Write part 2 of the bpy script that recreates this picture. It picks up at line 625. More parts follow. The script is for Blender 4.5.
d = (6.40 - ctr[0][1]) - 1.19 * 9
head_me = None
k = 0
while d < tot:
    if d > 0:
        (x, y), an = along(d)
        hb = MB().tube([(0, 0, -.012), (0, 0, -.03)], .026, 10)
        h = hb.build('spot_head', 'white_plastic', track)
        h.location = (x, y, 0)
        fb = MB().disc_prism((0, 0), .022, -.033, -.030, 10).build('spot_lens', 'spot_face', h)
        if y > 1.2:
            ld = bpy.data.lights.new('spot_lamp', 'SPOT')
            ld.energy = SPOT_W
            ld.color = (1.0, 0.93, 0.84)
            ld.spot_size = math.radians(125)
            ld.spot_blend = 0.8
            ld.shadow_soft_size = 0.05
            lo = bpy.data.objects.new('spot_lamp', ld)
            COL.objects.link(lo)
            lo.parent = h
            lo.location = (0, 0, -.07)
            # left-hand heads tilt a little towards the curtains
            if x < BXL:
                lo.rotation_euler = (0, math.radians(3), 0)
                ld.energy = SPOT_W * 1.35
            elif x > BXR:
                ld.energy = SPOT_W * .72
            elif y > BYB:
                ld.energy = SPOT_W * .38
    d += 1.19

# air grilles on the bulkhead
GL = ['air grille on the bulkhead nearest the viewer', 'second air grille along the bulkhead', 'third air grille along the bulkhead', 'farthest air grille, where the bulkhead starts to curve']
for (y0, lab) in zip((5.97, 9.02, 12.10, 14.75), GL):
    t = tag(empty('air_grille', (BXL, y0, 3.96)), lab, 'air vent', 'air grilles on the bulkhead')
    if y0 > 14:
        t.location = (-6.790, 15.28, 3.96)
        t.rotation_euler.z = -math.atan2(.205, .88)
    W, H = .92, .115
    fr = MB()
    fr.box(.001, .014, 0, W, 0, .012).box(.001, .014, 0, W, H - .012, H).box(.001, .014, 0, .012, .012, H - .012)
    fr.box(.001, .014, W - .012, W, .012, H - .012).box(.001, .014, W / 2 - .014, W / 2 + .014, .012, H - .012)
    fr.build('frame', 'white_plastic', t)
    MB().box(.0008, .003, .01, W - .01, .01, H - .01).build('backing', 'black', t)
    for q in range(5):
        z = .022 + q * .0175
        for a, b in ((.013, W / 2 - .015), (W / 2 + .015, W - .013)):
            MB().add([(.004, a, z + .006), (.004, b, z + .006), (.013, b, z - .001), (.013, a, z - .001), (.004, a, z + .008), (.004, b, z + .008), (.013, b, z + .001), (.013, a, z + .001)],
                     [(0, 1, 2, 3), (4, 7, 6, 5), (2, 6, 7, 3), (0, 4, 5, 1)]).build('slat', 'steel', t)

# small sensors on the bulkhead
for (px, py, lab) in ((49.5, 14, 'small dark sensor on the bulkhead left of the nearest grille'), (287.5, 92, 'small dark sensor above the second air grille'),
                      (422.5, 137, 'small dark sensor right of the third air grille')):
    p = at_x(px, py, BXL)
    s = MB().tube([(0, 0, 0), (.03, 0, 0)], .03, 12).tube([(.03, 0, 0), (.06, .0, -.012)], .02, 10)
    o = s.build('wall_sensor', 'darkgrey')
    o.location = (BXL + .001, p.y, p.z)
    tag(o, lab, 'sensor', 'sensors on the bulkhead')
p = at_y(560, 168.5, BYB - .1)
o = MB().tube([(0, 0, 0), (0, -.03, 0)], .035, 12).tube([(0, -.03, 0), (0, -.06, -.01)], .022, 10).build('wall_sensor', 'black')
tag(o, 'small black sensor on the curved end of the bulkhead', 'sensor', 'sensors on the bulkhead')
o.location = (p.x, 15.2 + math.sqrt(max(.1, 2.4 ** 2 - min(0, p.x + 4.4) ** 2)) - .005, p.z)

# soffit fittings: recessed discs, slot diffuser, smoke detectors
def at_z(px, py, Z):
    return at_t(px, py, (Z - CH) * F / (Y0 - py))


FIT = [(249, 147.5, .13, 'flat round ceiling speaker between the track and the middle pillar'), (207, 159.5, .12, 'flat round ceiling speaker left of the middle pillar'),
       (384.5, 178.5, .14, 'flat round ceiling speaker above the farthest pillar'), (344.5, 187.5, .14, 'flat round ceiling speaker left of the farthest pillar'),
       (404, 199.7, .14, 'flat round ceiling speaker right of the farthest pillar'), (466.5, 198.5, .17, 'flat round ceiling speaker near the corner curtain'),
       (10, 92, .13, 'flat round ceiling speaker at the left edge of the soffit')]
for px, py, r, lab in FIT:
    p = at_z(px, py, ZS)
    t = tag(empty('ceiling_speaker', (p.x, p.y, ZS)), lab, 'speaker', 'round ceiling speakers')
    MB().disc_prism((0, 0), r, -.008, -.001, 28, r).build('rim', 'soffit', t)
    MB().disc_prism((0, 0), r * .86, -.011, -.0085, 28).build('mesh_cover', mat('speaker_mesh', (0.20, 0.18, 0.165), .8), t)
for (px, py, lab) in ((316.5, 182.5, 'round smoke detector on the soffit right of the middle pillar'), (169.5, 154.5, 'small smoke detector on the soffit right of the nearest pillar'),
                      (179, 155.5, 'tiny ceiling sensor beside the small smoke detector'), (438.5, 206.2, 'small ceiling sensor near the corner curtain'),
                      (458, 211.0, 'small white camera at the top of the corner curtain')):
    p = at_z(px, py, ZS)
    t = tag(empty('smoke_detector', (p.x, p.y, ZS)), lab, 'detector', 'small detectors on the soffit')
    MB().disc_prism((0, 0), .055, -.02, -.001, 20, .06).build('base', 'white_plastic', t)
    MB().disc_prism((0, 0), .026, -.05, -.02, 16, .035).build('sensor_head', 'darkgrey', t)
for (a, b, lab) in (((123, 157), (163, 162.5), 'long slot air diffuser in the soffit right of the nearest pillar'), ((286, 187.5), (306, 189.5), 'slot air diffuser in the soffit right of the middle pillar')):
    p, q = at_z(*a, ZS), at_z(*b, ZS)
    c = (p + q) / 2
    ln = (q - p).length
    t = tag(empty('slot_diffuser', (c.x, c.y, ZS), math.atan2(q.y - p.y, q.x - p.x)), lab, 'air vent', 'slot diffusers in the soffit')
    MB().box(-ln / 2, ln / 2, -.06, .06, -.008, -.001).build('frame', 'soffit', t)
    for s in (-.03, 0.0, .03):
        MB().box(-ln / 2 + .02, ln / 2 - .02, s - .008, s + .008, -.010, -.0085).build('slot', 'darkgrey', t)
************
__AIM__
Retype the listing above in full, with no alterations.

__EXERCISE ANSWER__
Write part 2 of the bpy script that recreates this picture. It picks up at line 625. More parts follow. The script is for Blender 4.5.
d = (6.40 - ctr[0][1]) - 1.19 * 9
head_me = None
k = 0
while d < tot:
    if d > 0:
        (x, y), an = along(d)
        hb = MB().tube([(0, 0, -.012), (0, 0, -.03)], .026, 10)
        h = hb.build('spot_head', 'white_plastic', track)
        h.location = (x, y, 0)
        fb = MB().disc_prism((0, 0), .022, -.033, -.030, 10).build('spot_lens', 'spot_face', h)
        if y > 1.2:
            ld = bpy.data.lights.new('spot_lamp', 'SPOT')
            ld.energy = SPOT_W
            ld.color = (1.0, 0.93, 0.84)
            ld.spot_size = math.radians(125)
            ld.spot_blend = 0.8
            ld.shadow_soft_size = 0.05
            lo = bpy.data.objects.new('spot_lamp', ld)
            COL.objects.link(lo)
            lo.parent = h
            lo.location = (0, 0, -.07)
            # left-hand heads tilt a little towards the curtains
            if x < BXL:
                lo.rotation_euler = (0, math.radians(3), 0)
                ld.energy = SPOT_W * 1.35
            elif x > BXR:
                ld.energy = SPOT_W * .72
            elif y > BYB:
                ld.energy = SPOT_W * .38
    d += 1.19

# air grilles on the bulkhead
GL = ['air grille on the bulkhead nearest the viewer', 'second air grille along the bulkhead', 'third air grille along the bulkhead', 'farthest air grille, where the bulkhead starts to curve']
for (y0, lab) in zip((5.97, 9.02, 12.10, 14.75), GL):
    t = tag(empty('air_grille', (BXL, y0, 3.96)), lab, 'air vent', 'air grilles on the bulkhead')
    if y0 > 14:
        t.location = (-6.790, 15.28, 3.96)
        t.rotation_euler.z = -math.atan2(.205, .88)
    W, H = .92, .115
    fr = MB()
    fr.box(.001, .014, 0, W, 0, .012).box(.001, .014, 0, W, H - .012, H).box(.001, .014, 0, .012, .012, H - .012)
    fr.box(.001, .014, W - .012, W, .012, H - .012).box(.001, .014, W / 2 - .014, W / 2 + .014, .012, H - .012)
    fr.build('frame', 'white_plastic', t)
    MB().box(.0008, .003, .01, W - .01, .01, H - .01).build('backing', 'black', t)
    for q in range(5):
        z = .022 + q * .0175
        for a, b in ((.013, W / 2 - .015), (W / 2 + .015, W - .013)):
            MB().add([(.004, a, z + .006), (.004, b, z + .006), (.013, b, z - .001), (.013, a, z - .001), (.004, a, z + .008), (.004, b, z + .008), (.013, b, z + .001), (.013, a, z + .001)],
                     [(0, 1, 2, 3), (4, 7, 6, 5), (2, 6, 7, 3), (0, 4, 5, 1)]).build('slat', 'steel', t)

# small sensors on the bulkhead
for (px, py, lab) in ((49.5, 14, 'small dark sensor on the bulkhead left of the nearest grille'), (287.5, 92, 'small dark sensor above the second air grille'),
                      (422.5, 137, 'small dark sensor right of the third air grille')):
    p = at_x(px, py, BXL)
    s = MB().tube([(0, 0, 0), (.03, 0, 0)], .03, 12).tube([(.03, 0, 0), (.06, .0, -.012)], .02, 10)
    o = s.build('wall_sensor', 'darkgrey')
    o.location = (BXL + .001, p.y, p.z)
    tag(o, lab, 'sensor', 'sensors on the bulkhead')
p = at_y(560, 168.5, BYB - .1)
o = MB().tube([(0, 0, 0), (0, -.03, 0)], .035, 12).tube([(0, -.03, 0), (0, -.06, -.01)], .022, 10).build('wall_sensor', 'black')
tag(o, 'small black sensor on the curved end of the bulkhead', 'sensor', 'sensors on the bulkhead')
o.location = (p.x, 15.2 + math.sqrt(max(.1, 2.4 ** 2 - min(0, p.x + 4.4) ** 2)) - .005, p.z)

# soffit fittings: recessed discs, slot diffuser, smoke detectors
def at_z(px, py, Z):
    return at_t(px, py, (Z - CH) * F / (Y0 - py))


FIT = [(249, 147.5, .13, 'flat round ceiling speaker between the track and the middle pillar'), (207, 159.5, .12, 'flat round ceiling speaker left of the middle pillar'),
       (384.5, 178.5, .14, 'flat round ceiling speaker above the farthest pillar'), (344.5, 187.5, .14, 'flat round ceiling speaker left of the farthest pillar'),
       (404, 199.7, .14, 'flat round ceiling speaker right of the farthest pillar'), (466.5, 198.5, .17, 'flat round ceiling speaker near the corner curtain'),
       (10, 92, .13, 'flat round ceiling speaker at the left edge of the soffit')]
for px, py, r, lab in FIT:
    p = at_z(px, py, ZS)
    t = tag(empty('ceiling_speaker', (p.x, p.y, ZS)), lab, 'speaker', 'round ceiling speakers')
    MB().disc_prism((0, 0), r, -.008, -.001, 28, r).build('rim', 'soffit', t)
    MB().disc_prism((0, 0), r * .86, -.011, -.0085, 28).build('mesh_cover', mat('speaker_mesh', (0.20, 0.18, 0.165), .8), t)
for (px, py, lab) in ((316.5, 182.5, 'round smoke detector on the soffit right of the middle pillar'), (169.5, 154.5, 'small smoke detector on the soffit right of the nearest pillar'),
                      (179, 155.5, 'tiny ceiling sensor beside the small smoke detector'), (438.5, 206.2, 'small ceiling sensor near the corner curtain'),
                      (458, 211.0, 'small white camera at the top of the corner curtain')):
    p = at_z(px, py, ZS)
    t = tag(empty('smoke_detector', (p.x, p.y, ZS)), lab, 'detector', 'small detectors on the soffit')
    MB().disc_prism((0, 0), .055, -.02, -.001, 20, .06).build('base', 'white_plastic', t)
    MB().disc_prism((0, 0), .026, -.05, -.02, 16, .035).build('sensor_head', 'darkgrey', t)
for (a, b, lab) in (((123, 157), (163, 162.5), 'long slot air diffuser in the soffit right of the nearest pillar'), ((286, 187.5), (306, 189.5), 'slot air diffuser in the soffit right of the middle pillar')):
    p, q = at_z(*a, ZS), at_z(*b, ZS)
    c = (p + q) / 2
    ln = (q - p).length
    t = tag(empty('slot_diffuser', (c.x, c.y, ZS), math.atan2(q.y - p.y, q.x - p.x)), lab, 'air vent', 'slot diffusers in the soffit')
    MB().box(-ln / 2, ln / 2, -.06, .06, -.008, -.001).build('frame', 'soffit', t)
    for s in (-.03, 0.0, .03):
        MB().box(-ln / 2 + .02, ln / 2 - .02, s - .008, s + .008, -.010, -.0085).build('slot', 'darkgrey', t)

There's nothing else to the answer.